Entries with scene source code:
^^^^

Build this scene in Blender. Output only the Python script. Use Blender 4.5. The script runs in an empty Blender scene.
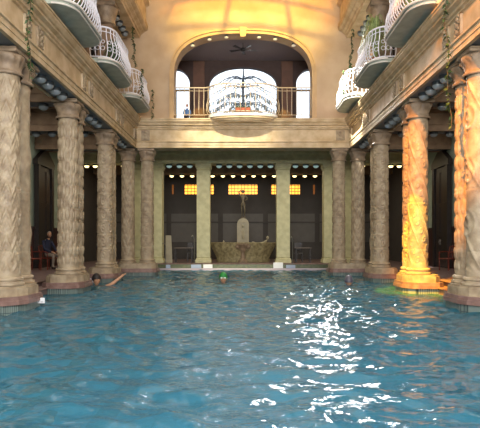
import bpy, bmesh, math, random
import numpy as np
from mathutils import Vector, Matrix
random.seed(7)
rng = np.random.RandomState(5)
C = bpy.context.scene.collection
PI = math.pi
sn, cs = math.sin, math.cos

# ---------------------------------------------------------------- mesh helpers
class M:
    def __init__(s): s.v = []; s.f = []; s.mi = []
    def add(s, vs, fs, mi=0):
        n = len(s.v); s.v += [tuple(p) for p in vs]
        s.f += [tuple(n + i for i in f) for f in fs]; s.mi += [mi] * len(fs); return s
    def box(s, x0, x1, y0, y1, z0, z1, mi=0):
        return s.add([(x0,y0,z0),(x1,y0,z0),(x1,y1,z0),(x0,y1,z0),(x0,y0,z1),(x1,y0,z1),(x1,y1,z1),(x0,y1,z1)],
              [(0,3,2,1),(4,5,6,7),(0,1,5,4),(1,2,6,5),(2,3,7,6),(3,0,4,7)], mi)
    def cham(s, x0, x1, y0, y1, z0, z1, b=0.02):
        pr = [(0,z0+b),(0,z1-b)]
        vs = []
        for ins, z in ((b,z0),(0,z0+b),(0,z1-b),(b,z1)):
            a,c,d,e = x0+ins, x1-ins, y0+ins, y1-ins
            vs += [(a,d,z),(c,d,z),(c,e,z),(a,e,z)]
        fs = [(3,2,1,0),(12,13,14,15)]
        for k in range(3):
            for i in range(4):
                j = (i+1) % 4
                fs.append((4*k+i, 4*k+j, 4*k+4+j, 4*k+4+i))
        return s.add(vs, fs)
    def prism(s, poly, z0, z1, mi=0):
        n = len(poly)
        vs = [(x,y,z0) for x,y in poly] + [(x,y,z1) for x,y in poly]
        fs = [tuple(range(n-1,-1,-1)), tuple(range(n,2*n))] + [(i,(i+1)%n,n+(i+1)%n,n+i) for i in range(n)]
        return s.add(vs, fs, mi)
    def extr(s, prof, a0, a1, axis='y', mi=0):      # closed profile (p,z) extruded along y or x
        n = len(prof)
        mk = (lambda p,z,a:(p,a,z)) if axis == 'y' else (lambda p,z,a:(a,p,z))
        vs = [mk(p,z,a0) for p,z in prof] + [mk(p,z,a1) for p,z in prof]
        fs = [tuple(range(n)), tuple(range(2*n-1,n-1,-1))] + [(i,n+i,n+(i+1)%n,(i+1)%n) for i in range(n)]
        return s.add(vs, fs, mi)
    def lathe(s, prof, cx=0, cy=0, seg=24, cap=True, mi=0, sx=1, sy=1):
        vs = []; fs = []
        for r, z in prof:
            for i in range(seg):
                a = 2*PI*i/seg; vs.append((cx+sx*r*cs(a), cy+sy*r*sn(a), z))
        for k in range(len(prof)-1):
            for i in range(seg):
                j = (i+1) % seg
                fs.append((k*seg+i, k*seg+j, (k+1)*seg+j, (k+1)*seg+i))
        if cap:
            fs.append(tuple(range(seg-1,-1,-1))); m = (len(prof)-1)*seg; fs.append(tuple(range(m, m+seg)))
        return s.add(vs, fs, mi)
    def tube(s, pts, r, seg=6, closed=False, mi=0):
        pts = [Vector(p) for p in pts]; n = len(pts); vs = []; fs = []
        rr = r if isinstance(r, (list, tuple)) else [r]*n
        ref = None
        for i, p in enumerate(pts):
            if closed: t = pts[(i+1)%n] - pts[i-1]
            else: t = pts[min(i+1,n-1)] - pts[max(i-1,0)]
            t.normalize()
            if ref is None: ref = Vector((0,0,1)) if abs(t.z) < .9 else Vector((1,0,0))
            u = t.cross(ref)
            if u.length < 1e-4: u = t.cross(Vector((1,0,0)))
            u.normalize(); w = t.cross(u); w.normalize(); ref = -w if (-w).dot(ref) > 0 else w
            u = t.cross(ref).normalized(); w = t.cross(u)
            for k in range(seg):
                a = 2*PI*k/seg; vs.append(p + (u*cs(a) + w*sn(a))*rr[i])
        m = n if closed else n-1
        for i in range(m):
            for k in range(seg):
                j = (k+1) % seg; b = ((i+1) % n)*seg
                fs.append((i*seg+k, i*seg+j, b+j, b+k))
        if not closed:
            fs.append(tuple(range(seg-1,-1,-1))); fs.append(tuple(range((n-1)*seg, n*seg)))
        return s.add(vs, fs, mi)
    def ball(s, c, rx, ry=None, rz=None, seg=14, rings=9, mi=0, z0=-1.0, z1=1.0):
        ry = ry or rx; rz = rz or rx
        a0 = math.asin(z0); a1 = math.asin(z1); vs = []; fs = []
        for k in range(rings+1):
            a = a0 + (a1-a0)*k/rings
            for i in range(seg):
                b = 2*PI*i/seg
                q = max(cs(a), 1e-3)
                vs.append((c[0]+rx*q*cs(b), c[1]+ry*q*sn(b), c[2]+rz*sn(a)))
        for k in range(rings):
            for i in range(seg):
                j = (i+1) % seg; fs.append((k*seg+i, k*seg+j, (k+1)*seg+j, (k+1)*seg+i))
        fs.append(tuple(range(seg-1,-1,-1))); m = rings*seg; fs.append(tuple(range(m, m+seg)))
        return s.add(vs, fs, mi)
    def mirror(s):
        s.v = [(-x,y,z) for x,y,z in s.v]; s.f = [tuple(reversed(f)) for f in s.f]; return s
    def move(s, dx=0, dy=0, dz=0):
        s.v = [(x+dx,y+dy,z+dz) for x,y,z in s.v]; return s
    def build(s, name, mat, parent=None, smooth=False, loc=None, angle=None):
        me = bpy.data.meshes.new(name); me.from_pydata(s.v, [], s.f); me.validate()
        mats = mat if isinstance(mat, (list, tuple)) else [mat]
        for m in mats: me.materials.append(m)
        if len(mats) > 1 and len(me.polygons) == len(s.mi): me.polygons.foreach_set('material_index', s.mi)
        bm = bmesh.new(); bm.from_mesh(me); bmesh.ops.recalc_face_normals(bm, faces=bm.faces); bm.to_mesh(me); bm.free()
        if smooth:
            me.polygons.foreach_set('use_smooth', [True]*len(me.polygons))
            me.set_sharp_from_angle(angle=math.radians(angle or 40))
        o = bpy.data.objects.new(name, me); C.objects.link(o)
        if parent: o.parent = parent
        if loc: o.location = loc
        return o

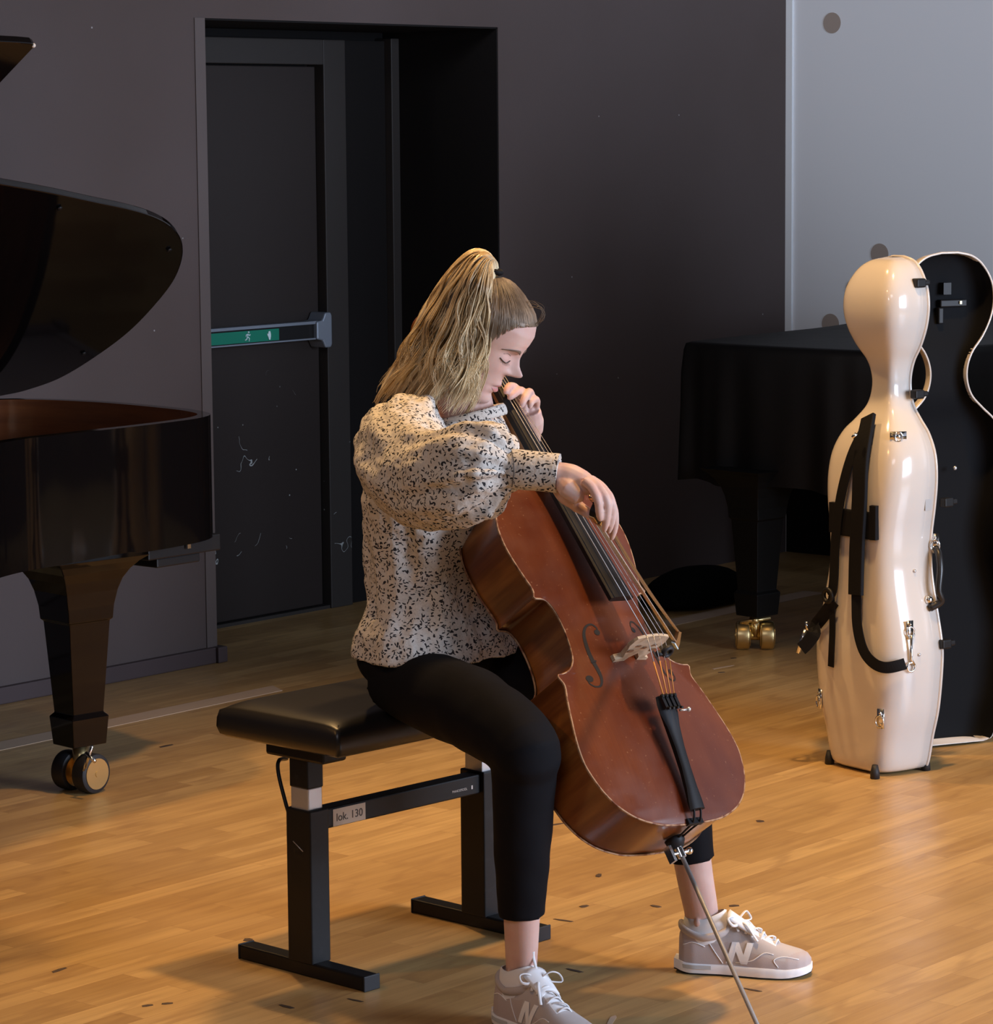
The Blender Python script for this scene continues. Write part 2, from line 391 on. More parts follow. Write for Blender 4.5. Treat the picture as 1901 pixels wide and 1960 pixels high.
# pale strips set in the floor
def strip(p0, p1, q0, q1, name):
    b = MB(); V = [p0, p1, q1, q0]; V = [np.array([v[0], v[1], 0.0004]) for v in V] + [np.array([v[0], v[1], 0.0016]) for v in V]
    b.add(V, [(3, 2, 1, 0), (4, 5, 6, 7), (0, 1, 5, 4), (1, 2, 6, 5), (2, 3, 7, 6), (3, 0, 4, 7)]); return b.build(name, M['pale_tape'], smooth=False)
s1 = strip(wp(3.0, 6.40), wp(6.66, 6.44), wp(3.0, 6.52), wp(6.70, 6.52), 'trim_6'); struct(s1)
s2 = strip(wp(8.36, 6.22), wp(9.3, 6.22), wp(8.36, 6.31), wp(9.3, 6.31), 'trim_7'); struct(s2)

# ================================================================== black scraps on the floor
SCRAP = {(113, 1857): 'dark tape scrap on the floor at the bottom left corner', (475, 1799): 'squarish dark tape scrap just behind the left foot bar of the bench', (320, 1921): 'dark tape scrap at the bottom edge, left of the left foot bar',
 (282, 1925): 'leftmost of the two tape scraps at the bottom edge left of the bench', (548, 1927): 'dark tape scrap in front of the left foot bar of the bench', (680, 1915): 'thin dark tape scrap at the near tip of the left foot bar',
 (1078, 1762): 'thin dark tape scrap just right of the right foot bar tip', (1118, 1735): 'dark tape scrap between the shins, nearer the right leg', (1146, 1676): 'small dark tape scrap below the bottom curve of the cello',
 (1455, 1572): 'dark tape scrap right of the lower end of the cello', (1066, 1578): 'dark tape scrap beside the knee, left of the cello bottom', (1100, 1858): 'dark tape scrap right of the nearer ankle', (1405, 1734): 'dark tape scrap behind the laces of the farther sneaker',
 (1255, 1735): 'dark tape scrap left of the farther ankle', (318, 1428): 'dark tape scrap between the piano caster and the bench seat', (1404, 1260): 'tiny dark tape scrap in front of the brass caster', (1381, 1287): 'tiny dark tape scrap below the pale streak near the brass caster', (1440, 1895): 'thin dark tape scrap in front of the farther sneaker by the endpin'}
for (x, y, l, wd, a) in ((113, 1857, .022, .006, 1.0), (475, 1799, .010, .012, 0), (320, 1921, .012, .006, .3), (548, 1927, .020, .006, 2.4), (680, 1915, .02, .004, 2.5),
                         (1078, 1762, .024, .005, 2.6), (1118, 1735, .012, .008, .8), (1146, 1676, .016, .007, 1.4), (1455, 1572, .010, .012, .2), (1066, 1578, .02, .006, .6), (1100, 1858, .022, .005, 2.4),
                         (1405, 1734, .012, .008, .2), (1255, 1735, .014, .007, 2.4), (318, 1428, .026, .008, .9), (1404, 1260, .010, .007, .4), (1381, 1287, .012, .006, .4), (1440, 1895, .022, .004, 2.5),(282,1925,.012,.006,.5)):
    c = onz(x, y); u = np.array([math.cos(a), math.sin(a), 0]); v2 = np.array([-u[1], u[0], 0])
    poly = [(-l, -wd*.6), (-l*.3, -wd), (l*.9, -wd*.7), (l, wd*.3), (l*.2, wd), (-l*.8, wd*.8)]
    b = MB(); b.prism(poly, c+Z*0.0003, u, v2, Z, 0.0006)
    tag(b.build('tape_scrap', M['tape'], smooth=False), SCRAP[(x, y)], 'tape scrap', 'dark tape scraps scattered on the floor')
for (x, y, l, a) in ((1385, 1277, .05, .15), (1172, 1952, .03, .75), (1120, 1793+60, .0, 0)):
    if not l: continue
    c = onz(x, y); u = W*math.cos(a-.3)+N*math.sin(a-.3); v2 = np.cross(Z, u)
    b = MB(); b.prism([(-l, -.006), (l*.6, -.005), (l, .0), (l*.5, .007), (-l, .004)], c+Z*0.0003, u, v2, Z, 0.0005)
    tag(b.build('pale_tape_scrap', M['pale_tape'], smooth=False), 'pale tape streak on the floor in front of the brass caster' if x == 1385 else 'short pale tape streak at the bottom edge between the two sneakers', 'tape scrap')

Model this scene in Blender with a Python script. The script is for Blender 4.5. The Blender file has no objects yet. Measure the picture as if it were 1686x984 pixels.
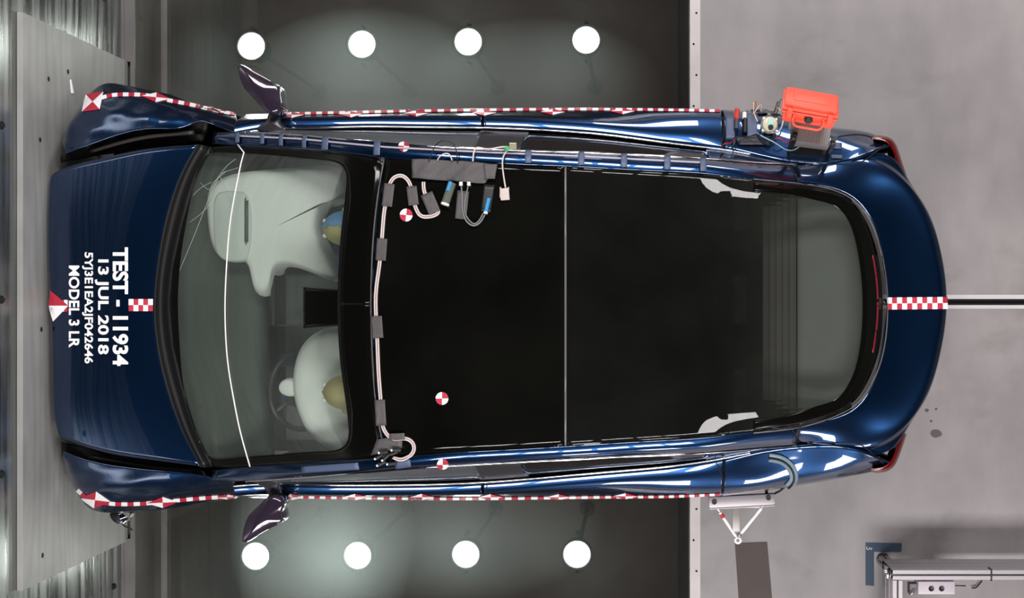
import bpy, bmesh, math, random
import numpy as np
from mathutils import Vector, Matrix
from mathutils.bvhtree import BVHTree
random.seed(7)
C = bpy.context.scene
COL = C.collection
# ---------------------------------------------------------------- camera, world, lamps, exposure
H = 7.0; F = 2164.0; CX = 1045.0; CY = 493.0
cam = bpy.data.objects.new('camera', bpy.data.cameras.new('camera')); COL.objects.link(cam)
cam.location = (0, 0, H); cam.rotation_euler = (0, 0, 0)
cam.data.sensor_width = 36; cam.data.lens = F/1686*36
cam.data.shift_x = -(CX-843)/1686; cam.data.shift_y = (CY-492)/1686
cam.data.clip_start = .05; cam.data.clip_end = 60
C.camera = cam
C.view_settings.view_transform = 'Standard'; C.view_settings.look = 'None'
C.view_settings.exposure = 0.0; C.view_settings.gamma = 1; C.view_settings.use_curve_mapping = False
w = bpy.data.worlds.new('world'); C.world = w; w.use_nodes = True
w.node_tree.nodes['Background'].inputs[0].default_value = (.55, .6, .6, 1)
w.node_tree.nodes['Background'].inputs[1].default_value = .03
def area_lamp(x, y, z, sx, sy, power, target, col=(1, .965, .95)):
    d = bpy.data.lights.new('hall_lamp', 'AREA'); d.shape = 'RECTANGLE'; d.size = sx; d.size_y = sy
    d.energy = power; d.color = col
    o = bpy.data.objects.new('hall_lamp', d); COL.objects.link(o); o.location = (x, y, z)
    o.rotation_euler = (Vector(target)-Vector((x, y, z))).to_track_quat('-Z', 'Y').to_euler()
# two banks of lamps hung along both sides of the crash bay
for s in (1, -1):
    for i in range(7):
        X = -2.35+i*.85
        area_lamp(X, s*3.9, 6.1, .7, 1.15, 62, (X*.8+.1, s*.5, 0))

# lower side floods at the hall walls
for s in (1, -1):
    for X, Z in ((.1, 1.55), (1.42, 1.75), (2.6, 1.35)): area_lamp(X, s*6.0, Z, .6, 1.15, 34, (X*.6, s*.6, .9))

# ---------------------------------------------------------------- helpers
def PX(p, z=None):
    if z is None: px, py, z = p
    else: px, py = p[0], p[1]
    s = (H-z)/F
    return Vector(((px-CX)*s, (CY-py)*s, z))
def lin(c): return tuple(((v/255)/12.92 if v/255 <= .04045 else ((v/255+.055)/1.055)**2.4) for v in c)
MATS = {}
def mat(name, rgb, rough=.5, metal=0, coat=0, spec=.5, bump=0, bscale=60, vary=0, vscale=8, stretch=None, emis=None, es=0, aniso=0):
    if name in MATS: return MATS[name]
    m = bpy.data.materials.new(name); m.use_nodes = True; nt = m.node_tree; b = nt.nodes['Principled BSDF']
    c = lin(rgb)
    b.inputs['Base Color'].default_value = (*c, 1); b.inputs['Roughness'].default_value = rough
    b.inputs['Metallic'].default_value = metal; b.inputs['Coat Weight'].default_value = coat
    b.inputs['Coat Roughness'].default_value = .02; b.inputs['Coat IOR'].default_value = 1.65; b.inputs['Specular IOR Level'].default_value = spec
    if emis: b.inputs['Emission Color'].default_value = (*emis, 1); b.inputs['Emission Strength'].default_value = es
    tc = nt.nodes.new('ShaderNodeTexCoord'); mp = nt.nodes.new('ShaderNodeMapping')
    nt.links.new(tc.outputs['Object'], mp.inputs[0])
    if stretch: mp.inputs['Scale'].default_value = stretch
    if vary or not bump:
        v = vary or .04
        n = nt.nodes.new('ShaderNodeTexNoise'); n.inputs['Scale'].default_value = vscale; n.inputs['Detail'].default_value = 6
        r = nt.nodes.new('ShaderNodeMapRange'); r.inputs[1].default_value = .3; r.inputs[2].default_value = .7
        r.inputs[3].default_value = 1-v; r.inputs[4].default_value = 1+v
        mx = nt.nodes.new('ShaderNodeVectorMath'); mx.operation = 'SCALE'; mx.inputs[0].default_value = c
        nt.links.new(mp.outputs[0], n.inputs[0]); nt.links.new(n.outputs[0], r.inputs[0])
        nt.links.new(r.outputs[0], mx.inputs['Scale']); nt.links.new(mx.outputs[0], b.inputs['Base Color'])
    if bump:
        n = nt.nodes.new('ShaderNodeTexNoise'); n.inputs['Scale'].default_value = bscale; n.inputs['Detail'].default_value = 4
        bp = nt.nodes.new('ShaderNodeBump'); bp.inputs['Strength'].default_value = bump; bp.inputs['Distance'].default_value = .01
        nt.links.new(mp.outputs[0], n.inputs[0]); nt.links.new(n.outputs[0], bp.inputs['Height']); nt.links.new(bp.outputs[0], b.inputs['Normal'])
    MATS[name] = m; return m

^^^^

**JOB**
Gather each line of the listing that holds the string "Blender".

**TASK RESPONSE**
Build this scene in Blender. Output only the Python script. Use Blender 4.5. The script runs in an empty Blender scene.
The Blender Python script for this scene continues. Write part 2, from line 391 on. More parts follow. Write for Blender 4.5. Treat the picture as 1901 pixels wide and 1960 pixels high.
Model this scene in Blender with a Python script. The script is for Blender 4.5. The Blender file has no objects yet. Measure the picture as if it were 1686x984 pixels.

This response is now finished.